Sudah waktunya, para pimpinan perusahaan penerbangan kita, dan juga pihak regulator mulai memikirkan tentang hal ini. Tidak saja bahwa masalah ini akan sangat berhubungan dengan keselamatan dan keamanan terbang, akan tetapi juga berkait langsung dengan kebutuhan penerbang di dunia yang dalam waktu dekat mendatang ini yang akan sangat jauh meningkat. Dapat dibayangkan, apabila beberapa Negara berhasil membujuk para penerbang kita untuk pindah keluar negeri, maka kita akan kewalahan untuk dapat memperoleh gantinya.

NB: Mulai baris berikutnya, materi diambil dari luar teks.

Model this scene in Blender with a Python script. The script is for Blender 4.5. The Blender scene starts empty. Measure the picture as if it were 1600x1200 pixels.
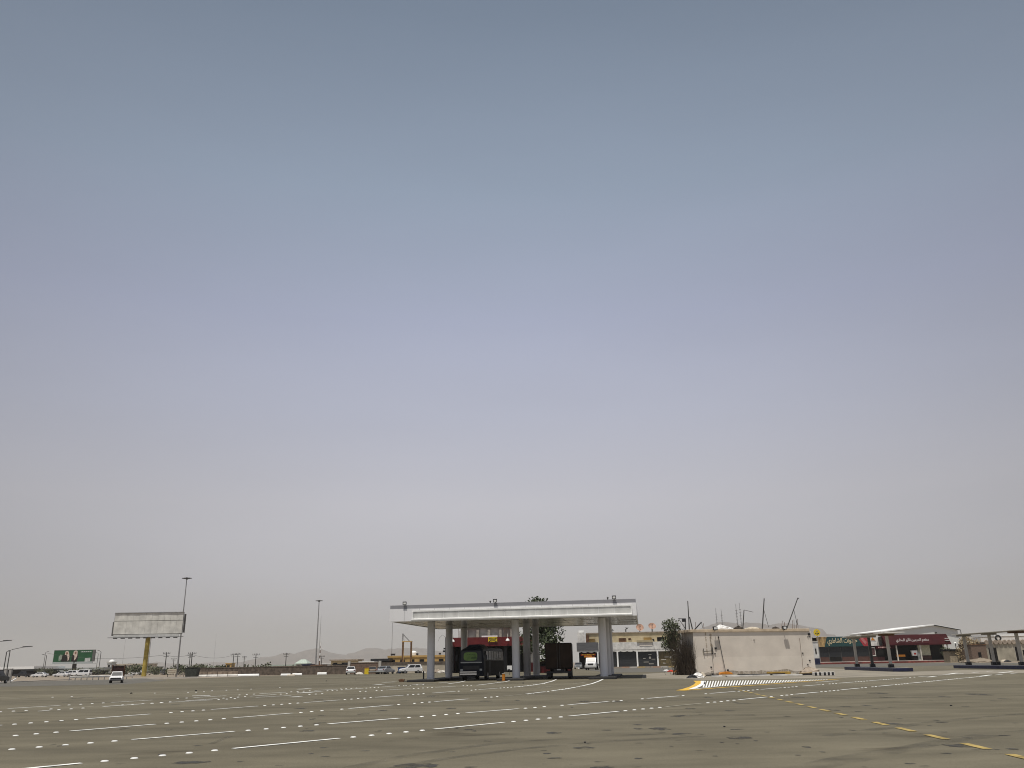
import bpy, math, random
from mathutils import Vector, Matrix, Euler
random.seed(11)
R = math.radians
SC = bpy.context.scene
COL = SC.collection

# ------------------------------------------------------------------ camera model
F = 1297.0
PITCH = math.atan(436.5 / F)
ROLL = math.atan(0.0180)
H = 1.5
cp, sp = math.cos(PITCH), math.sin(PITCH)
cr, sr = math.cos(ROLL), math.sin(ROLL)
def ray(px, py):
    x = (px - 800) / F; y = -(py - 600) / F
    a = x * cr + y * sr; b = -x * sr + y * cr
    return (a, cp - b * sp, sp + b * cp)
def G(px, py, z=0.0):                       # photo pixel -> point on the ground (or on height z)
    d = ray(px, py); t = (z - H) / d[2]
    return Vector((d[0] * t, d[1] * t, z))
def P(px, py, D):                           # photo pixel -> point at distance D ahead
    d = ray(px, py); t = D / d[1]
    return Vector((d[0] * t, D, H + d[2] * t))
def hor(px): return 1036.57 - 0.0180 * (px - 800)
def X(px, D): return P(px, hor(px), D).x
def Z(px, py, D): return P(px, py, D).z

# ------------------------------------------------------------------ materials
MATS = {}
def mat(name, col, rough=0.7, metal=0.0, var=0.12, scale=3.0, bump=0.0, detail=4, col2=None, stretch=None, spec=0.4):
    if name in MATS: return MATS[name]
    m = bpy.data.materials.new(name); m.use_nodes = True
    nt = m.node_tree; n = nt.nodes; l = nt.links
    b = n['Principled BSDF']
    b.inputs['Roughness'].default_value = rough
    b.inputs['Metallic'].default_value = metal
    b.inputs['Specular IOR Level'].default_value = spec
    tc = n.new('ShaderNodeTexCoord')
    mp = n.new('ShaderNodeMapping')
    if stretch: mp.inputs['Scale'].default_value = stretch
    l.new(tc.outputs['Object'], mp.inputs['Vector'])
    no = n.new('ShaderNodeTexNoise'); no.inputs['Scale'].default_value = scale; no.inputs['Detail'].default_value = detail
    l.new(mp.outputs['Vector'], no.inputs['Vector'])
    rp = n.new('ShaderNodeValToRGB')
    lo = [max(0, c * (1 - var * 1.6)) for c in col[:3]] + [1]
    hi = list(col2[:3]) + [1] if col2 else [min(1, c * (1 + var)) for c in col[:3]] + [1]
    if col2: lo = list(col[:3]) + [1]
    rp.color_ramp.elements[0].position = 0.32; rp.color_ramp.elements[0].color = lo
    rp.color_ramp.elements[1].position = 0.68; rp.color_ramp.elements[1].color = hi
    l.new(no.outputs['Fac'], rp.inputs['Fac'])
    l.new(rp.outputs['Color'], b.inputs['Base Color'])
    if bump:
        bp = n.new('ShaderNodeBump'); bp.inputs['Strength'].default_value = bump; bp.inputs['Distance'].default_value = 0.02
        n2 = n.new('ShaderNodeTexNoise'); n2.inputs['Scale'].default_value = scale * 8; n2.inputs['Detail'].default_value = 3
        l.new(tc.outputs['Object'], n2.inputs['Vector'])
        l.new(n2.outputs['Fac'], bp.inputs['Height']); l.new(bp.outputs['Normal'], b.inputs['Normal'])
    MATS[name] = m
    return m
def leafmat(name, c1, c2):
    if name in MATS: return MATS[name]
    m = bpy.data.materials.new(name); m.use_nodes = True
    nt = m.node_tree; n = nt.nodes; l = nt.links; b = n['Principled BSDF']
    b.inputs['Roughness'].default_value = 0.65
    g = n.new('ShaderNodeNewGeometry'); rp = n.new('ShaderNodeValToRGB')
    rp.color_ramp.elements[0].color = (*c1, 1); rp.color_ramp.elements[1].color = (*c2, 1)
    l.new(g.outputs['Random Per Island'], rp.inputs['Fac']); l.new(rp.outputs['Color'], b.inputs['Base Color'])
    MATS[name] = m; return m

M_white = mat('white_paint', (.78, .78, .76), .5, var=.06)
M_dirtywhite = mat('dirty_white', (.66, .64, .60), .7, var=.15, scale=1.2)
M_cladding = mat('pale_cladding', (.78, .775, .78), .38, 0.0, var=.05, scale=.5, stretch=(1, 1, .3))
M_cladtop = mat('grey_cladding', (.27, .27, .29), .45, var=.06, scale=.6)
M_signpanel = mat('weathered_sign_panel', (.52, .52, .50), .65, var=.10, scale=1.0, stretch=(1.2, 1, .35))
M_soffit = mat('metal_soffit', (.62, .60, .57), .16, .85, var=.10, scale=.25, bump=.25)
M_pillar = mat('pillar_paint', (.74, .74, .755), .5, var=.07, scale=.9, stretch=(1, 1, .3))
M_black = mat('black_paint', (.018, .018, .02), .5, var=.2)
M_rubber = mat('rubber', (.015, .015, .015), .8, var=.1)
M_rim = mat('wheel_metal', (.35, .35, .36), .4, .7, var=.1)
M_glass = mat('dark_glass', (.02, .022, .025), .3, var=.1, spec=.3)
M_chrome = mat('chrome', (.7, .7, .7), .25, .9, var=.05)
M_lampwhite = mat('lamp_lens', (.75, .75, .72), .2, var=.03)
M_lampred = mat('red_lens', (.16, .012, .01), .3, var=.05)
M_steel = mat('galvanised_steel', (.30, .30, .30), .5, .4, var=.1, scale=2)
M_darksteel = mat('dark_steel', (.07, .068, .065), .6, .3, var=.15)
M_yellowpole = mat('yellow_pole_paint', (.42, .32, .065), .5, var=.18, scale=1.2)
M_board = mat('bare_board', (.60, .59, .545), .75, var=.13, scale=.6)
M_boarddark = mat('board_seam', (.12, .115, .11), .8)
M_green = mat('green_poster', (.012, .085, .03), .55, var=.12, scale=.4)
M_robe = mat('dark_robe', (.012, .008, .007), .8)
M_cream = mat('cream_print', (.60, .50, .42), .8, var=.1)
M_stucco = mat('white_stucco', (.665, .605, .53), .85, var=.06, scale=.6, bump=.2)
M_stain = mat('wall_grime', (.34, .28, .22), .9, var=.2, scale=2)
M_roofslab = mat('roof_slab_plaster', (.58, .47, .34), .85, var=.14, scale=1.5)
M_concrete = mat('concrete', (.36, .34, .31), .9, var=.14, scale=1.2, bump=.3)
M_conclight = mat('pale_concrete', (.50, .47, .42), .9, var=.1, scale=1.0)
M_kerbblack = mat('black_kerb', (.02, .02, .022), .75, var=.2)
M_blue = mat('blue_kerb', (.010, .014, .05), .6, var=.25, scale=2)
M_red = mat('red_fascia', (.115, .008, .009), .5, var=.12, scale=.7)
M_maroon = mat('maroon_awning', (.040, .004, .006), .6, var=.15, scale=.6, spec=.12)
M_teal = mat('teal_sign', (.010, .052, .054), .55, var=.12)
M_yellowwall = mat('yellow_wall', (.48, .40, .25), .85, var=.14, scale=.6)
M_tan = mat('tan_wall', (.48, .31, .11), .85, var=.15, scale=.5)
M_beige = mat('beige_wall', (.50, .44, .35), .9, var=.12, scale=.6)
M_brownwall = mat('brown_block_wall', (.12, .095, .075), .95, var=.3, scale=1.6, bump=.5)
M_shutter = mat('dark_shutter', (.035, .037, .04), .55, .2, var=.15, stretch=(1, 1, 8))
M_shutterbrown = mat('olive_shutter', (.13, .10, .045), .6, var=.15)
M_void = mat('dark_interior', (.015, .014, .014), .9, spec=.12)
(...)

Celakanya, apabila benar-benar menjadi kenyataan, maka tidak mustahil terjadi bahwa kita akan mendatangkan para penerbang “bule” dari luar negeri yang justru bayarannya akan jauh lebih mahal dari standar gaji mereka di luar negeri, karena kita berada dalam posisi yang memerlukan. Kita belum memiliki aturan yang baku dalam tata hubungan kerja antara para penerbang dengan pemilik perusahaan. Hal inilah yang menyebabkan system penggajiannya pun kemudian menimbulkan banyak hal yang negatif. Sering terjadi para penerbang muda kita berpindah-pindah dari satu perusahaan ke perusahaan lainnya, hanya karena masalah penggajian yang tidak baku.
Para Operator dan juga Regulator, dalam hal ini Departemen Perhubungan perlu segera membenahi masalah ini. Persoalannya adalah, jangan sampai road map menuju ‘safety” yang telah disusun dengan rapi, kemudian terganjal dengan munculnya masalah lain yang mempengaruhi kelangsungan hidup penyelenggaraan penerbangan nasional. Akhirnya memang harus diperhitungkan korelasi antara Profesionalisme dengan Nasionalisme, yang secara langsung maupun tidak langsung akan banyak terpengaruh oleh aspek kesejahteraan seseorang.